What if the DMG was a parallel to the PH? It could follow some of the PH topics and provide answers to common problems (how do I weigh the magic items a player wants against too much power, how do I compensate if Weapon Masteries are too strong, how do I adjudicate stealth if a player is abusing it, how do I use exhaustion in play to create a proper challenge?) while providing a stronger 4E-style and Sly Flourish-style set of approaches and tools.

Similarly, it could go back to the PH and let the players know what to expect. It could say, “Weapon Masteries,” (or item crafting, or powerful magic items, or any number of other topics) “are exciting and fun, but they work best when you as a player are aware of their effects on play and check in with the DM. Your DM has tools they can use to keep play fun, which may change the exact way Weapon Masteries play at the table.”
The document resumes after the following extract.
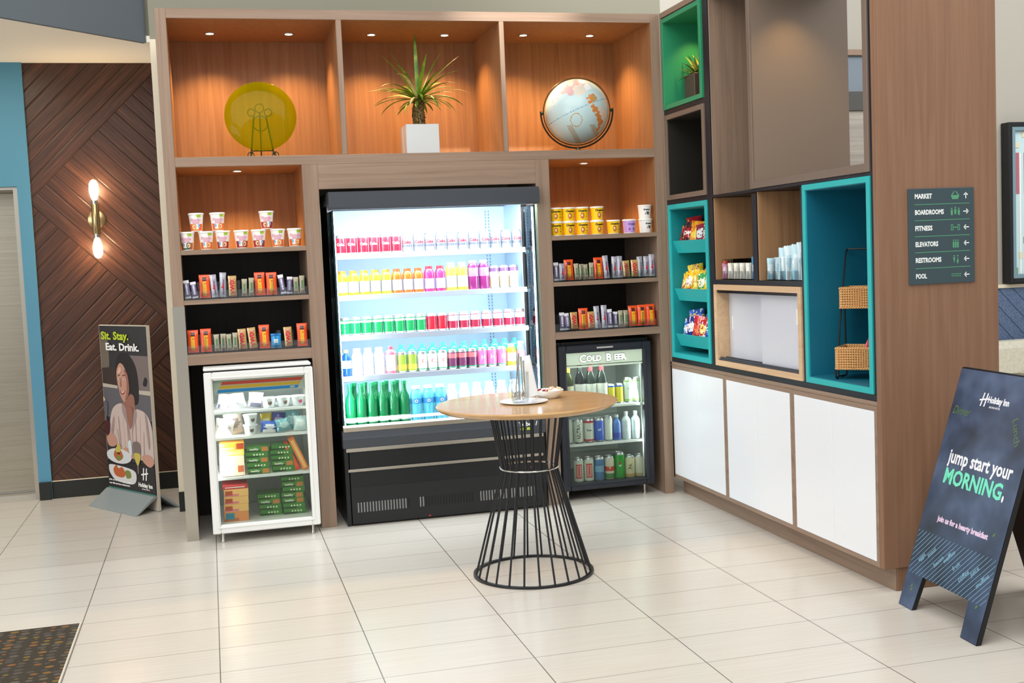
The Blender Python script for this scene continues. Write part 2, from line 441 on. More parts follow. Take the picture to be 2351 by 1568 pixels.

One comment on “Assessing the Revised DMG for D&D 5E

  1. MC Halaster B
    April 8, 2025

    Great post! I guess do like the new DMG for reasons you mentioned, but aside from the Magic items, does an experienced need it or benefit from it? Not really. There is a lot they did right, but I’d like to see a bigger tome with more variants and more nitty-gritty rules information. Give us DM’s a CHONKY book!

    One thing I do hate is the cutesy artwork on the extremely helpful tracking sheets!